-- Task statement --
Repeat all of the material exactly as given.

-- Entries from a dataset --

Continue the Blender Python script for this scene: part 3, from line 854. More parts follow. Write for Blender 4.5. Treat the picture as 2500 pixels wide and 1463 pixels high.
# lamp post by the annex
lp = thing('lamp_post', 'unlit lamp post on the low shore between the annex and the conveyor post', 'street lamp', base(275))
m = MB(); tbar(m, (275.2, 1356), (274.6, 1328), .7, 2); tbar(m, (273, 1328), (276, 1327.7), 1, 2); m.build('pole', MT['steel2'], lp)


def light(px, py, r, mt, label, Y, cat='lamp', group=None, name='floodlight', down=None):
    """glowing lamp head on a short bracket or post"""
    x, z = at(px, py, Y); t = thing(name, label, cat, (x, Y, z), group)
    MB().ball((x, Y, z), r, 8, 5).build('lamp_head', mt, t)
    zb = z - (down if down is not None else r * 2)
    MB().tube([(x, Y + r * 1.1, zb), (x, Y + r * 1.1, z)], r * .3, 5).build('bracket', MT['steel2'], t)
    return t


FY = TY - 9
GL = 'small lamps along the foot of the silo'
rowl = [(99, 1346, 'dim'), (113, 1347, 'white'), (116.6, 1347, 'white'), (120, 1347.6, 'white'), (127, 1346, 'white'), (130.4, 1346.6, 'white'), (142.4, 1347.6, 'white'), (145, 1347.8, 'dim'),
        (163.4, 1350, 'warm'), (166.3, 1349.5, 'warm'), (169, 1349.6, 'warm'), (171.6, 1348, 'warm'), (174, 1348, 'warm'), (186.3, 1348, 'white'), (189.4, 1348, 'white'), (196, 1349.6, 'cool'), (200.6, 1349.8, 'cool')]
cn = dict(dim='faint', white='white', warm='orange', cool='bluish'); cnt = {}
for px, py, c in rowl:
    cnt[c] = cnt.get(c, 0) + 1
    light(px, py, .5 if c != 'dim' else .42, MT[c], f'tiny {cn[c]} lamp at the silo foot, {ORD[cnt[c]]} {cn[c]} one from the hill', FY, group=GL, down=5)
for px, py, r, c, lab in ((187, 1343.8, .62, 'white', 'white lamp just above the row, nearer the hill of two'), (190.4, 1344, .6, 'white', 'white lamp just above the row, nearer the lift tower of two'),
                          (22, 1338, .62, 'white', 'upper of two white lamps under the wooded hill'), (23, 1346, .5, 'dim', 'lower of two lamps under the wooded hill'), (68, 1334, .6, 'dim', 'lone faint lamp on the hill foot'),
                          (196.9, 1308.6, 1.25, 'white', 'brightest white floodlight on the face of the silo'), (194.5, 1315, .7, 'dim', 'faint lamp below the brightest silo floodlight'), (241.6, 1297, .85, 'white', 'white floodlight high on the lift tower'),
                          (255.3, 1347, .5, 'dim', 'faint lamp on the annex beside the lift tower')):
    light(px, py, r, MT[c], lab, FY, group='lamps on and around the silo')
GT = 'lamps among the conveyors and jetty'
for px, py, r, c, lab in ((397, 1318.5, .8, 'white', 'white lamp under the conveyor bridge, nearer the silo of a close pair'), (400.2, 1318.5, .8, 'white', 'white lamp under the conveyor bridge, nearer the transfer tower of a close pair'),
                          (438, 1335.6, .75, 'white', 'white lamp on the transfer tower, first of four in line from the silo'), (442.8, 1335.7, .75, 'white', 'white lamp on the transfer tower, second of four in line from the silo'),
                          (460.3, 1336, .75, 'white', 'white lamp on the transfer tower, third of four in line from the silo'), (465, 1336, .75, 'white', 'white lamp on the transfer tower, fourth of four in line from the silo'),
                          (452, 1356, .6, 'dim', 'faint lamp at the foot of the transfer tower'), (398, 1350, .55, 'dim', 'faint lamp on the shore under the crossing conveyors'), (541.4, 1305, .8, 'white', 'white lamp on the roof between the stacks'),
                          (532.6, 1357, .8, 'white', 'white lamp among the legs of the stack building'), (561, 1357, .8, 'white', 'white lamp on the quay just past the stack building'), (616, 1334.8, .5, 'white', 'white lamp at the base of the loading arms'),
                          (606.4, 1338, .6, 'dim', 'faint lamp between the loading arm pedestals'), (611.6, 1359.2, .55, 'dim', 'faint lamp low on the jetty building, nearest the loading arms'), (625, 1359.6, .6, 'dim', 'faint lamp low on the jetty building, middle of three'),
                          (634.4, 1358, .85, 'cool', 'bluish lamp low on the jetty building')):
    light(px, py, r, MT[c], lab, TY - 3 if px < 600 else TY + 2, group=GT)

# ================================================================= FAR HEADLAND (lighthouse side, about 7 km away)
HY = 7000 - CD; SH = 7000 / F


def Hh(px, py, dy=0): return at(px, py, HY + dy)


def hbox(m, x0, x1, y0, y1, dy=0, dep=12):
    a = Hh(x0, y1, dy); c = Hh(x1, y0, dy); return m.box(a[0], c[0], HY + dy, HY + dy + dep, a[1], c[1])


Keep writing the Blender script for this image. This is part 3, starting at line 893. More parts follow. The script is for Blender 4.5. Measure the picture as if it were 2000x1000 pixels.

-- Problem solution --
Continue the Blender Python script for this scene: part 3, from line 854. More parts follow. Write for Blender 4.5. Treat the picture as 2500 pixels wide and 1463 pixels high.
# lamp post by the annex
lp = thing('lamp_post', 'unlit lamp post on the low shore between the annex and the conveyor post', 'street lamp', base(275))
m = MB(); tbar(m, (275.2, 1356), (274.6, 1328), .7, 2); tbar(m, (273, 1328), (276, 1327.7), 1, 2); m.build('pole', MT['steel2'], lp)


def light(px, py, r, mt, label, Y, cat='lamp', group=None, name='floodlight', down=None):
    """glowing lamp head on a short bracket or post"""
    x, z = at(px, py, Y); t = thing(name, label, cat, (x, Y, z), group)
    MB().ball((x, Y, z), r, 8, 5).build('lamp_head', mt, t)
    zb = z - (down if down is not None else r * 2)
    MB().tube([(x, Y + r * 1.1, zb), (x, Y + r * 1.1, z)], r * .3, 5).build('bracket', MT['steel2'], t)
    return t


FY = TY - 9
GL = 'small lamps along the foot of the silo'
rowl = [(99, 1346, 'dim'), (113, 1347, 'white'), (116.6, 1347, 'white'), (120, 1347.6, 'white'), (127, 1346, 'white'), (130.4, 1346.6, 'white'), (142.4, 1347.6, 'white'), (145, 1347.8, 'dim'),
        (163.4, 1350, 'warm'), (166.3, 1349.5, 'warm'), (169, 1349.6, 'warm'), (171.6, 1348, 'warm'), (174, 1348, 'warm'), (186.3, 1348, 'white'), (189.4, 1348, 'white'), (196, 1349.6, 'cool'), (200.6, 1349.8, 'cool')]
cn = dict(dim='faint', white='white', warm='orange', cool='bluish'); cnt = {}
for px, py, c in rowl:
    cnt[c] = cnt.get(c, 0) + 1
    light(px, py, .5 if c != 'dim' else .42, MT[c], f'tiny {cn[c]} lamp at the silo foot, {ORD[cnt[c]]} {cn[c]} one from the hill', FY, group=GL, down=5)
for px, py, r, c, lab in ((187, 1343.8, .62, 'white', 'white lamp just above the row, nearer the hill of two'), (190.4, 1344, .6, 'white', 'white lamp just above the row, nearer the lift tower of two'),
                          (22, 1338, .62, 'white', 'upper of two white lamps under the wooded hill'), (23, 1346, .5, 'dim', 'lower of two lamps under the wooded hill'), (68, 1334, .6, 'dim', 'lone faint lamp on the hill foot'),
                          (196.9, 1308.6, 1.25, 'white', 'brightest white floodlight on the face of the silo'), (194.5, 1315, .7, 'dim', 'faint lamp below the brightest silo floodlight'), (241.6, 1297, .85, 'white', 'white floodlight high on the lift tower'),
                          (255.3, 1347, .5, 'dim', 'faint lamp on the annex beside the lift tower')):
    light(px, py, r, MT[c], lab, FY, group='lamps on and around the silo')
GT = 'lamps among the conveyors and jetty'
for px, py, r, c, lab in ((397, 1318.5, .8, 'white', 'white lamp under the conveyor bridge, nearer the silo of a close pair'), (400.2, 1318.5, .8, 'white', 'white lamp under the conveyor bridge, nearer the transfer tower of a close pair'),
                          (438, 1335.6, .75, 'white', 'white lamp on the transfer tower, first of four in line from the silo'), (442.8, 1335.7, .75, 'white', 'white lamp on the transfer tower, second of four in line from the silo'),
                          (460.3, 1336, .75, 'white', 'white lamp on the transfer tower, third of four in line from the silo'), (465, 1336, .75, 'white', 'white lamp on the transfer tower, fourth of four in line from the silo'),
                          (452, 1356, .6, 'dim', 'faint lamp at the foot of the transfer tower'), (398, 1350, .55, 'dim', 'faint lamp on the shore under the crossing conveyors'), (541.4, 1305, .8, 'white', 'white lamp on the roof between the stacks'),
                          (532.6, 1357, .8, 'white', 'white lamp among the legs of the stack building'), (561, 1357, .8, 'white', 'white lamp on the quay just past the stack building'), (616, 1334.8, .5, 'white', 'white lamp at the base of the loading arms'),
                          (606.4, 1338, .6, 'dim', 'faint lamp between the loading arm pedestals'), (611.6, 1359.2, .55, 'dim', 'faint lamp low on the jetty building, nearest the loading arms'), (625, 1359.6, .6, 'dim', 'faint lamp low on the jetty building, middle of three'),
                          (634.4, 1358, .85, 'cool', 'bluish lamp low on the jetty building')):
    light(px, py, r, MT[c], lab, TY - 3 if px < 600 else TY + 2, group=GT)

# ================================================================= FAR HEADLAND (lighthouse side, about 7 km away)
HY = 7000 - CD; SH = 7000 / F


def Hh(px, py, dy=0): return at(px, py, HY + dy)


def hbox(m, x0, x1, y0, y1, dy=0, dep=12):
    a = Hh(x0, y1, dy); c = Hh(x1, y0, dy); return m.box(a[0], c[0], HY + dy, HY + dy + dep, a[1], c[1])


Keep writing the Blender script for this image. This is part 3, starting at line 893. More parts follow. The script is for Blender 4.5. Measure the picture as if it were 2000x1000 pixels.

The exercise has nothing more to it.